[coreboot] rename LAR to CBAR and LBTABLE to CBTABLE?

Carl-Daniel Hailfinger c-d.hailfinger.devel.2006 at gmx.net
Sun Jan 27 15:56:32 CET 2008


On 27.01.2008 13:55, Stefan Reinauer wrote:
> Carl-Daniel Hailfinger wrote:
>> On 27.01.2008 03:01, Stefan Reinauer wrote:
>>  
>>> * Carl-Daniel Hailfinger <c-d.hailfinger.devel.2006 at gmx.net> [080126
>>> 02:28]:
>>>      
>>>> while I agree fully with renaming the project, we need to consider the
>>>> point where we stop the renaming, also because some code
>>>> referencing our
>>>> code is outside of our control.
>>>> We have LBTABLE structures and can rename them to CBTABLE. But will
>>>> Linux kernel folks merge patches renaming the structs?
>>>>           
>>>  
>>> what code in the linux kernel are you particularly referring to? Linux
>>> should be pretty much coreboot agnostic.
>>>       
>>
>> Didn't the kernel have coreboot table parsing some time in the past? I'm
>> not sure about current Linux code, though.
>
> Not that I know of.
>
> The current linux kernel does not, I verified that.

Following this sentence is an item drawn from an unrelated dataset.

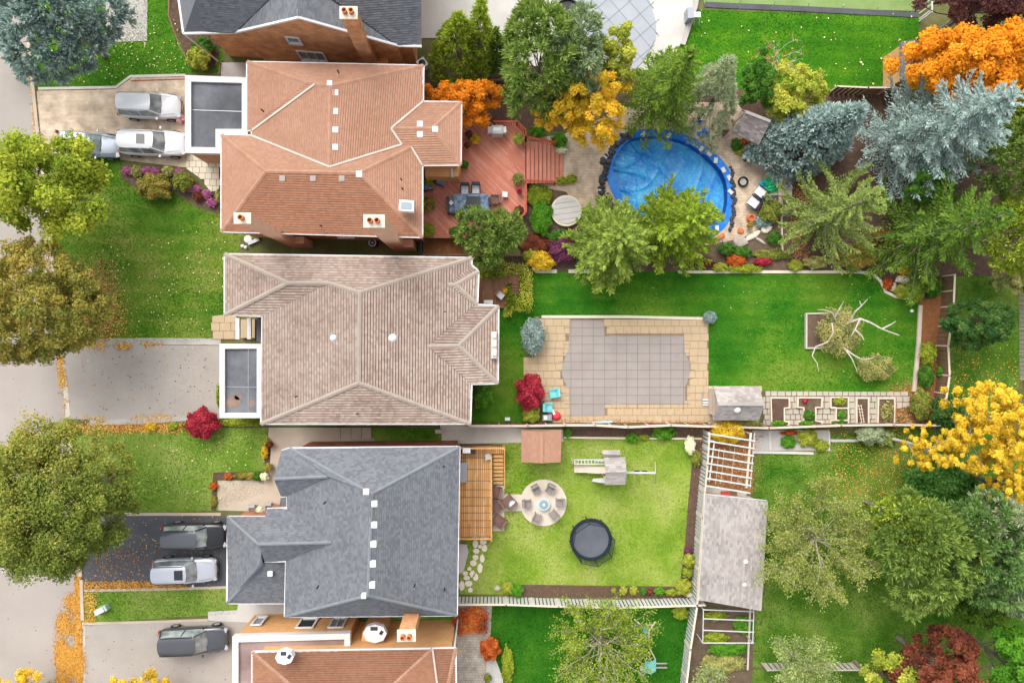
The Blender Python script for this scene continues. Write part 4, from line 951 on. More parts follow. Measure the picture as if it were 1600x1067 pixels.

Good (or in that case bad) to know.

> The bootloader (payload) is preparing e820 entries to make linux see
> all of memory. Well, some of them do. Open Firmware does not. Which is
> why Torsten Duwe saw weeird problems when booting
> coreboot+openfirmware on a machine with 4G ram. I think Linux only saw
> 28M or some such 8)

So if we want to pass any new information to a Linux kernel, we have to
teach the bootloader about a new LBTABLE element and the bootloader has
to translate that to an e820 section Linux can understand? Painful.

> The discussion reminds me we have to find a way to get the coreboot
> messages into dmesg, at least in v3. Any hints how to do this
> correctly? can it be done for the pre-ram code now that you improved
> the cache as ram stuff? that would be really really cool.

Via e820? I have some code which keeps all messages from the beginning
of CAR up to payload handoff in a local buffer. If anyone wants to write
code which copies the buffer to some place where Linux expects it and
handles the glue logic, be my guest.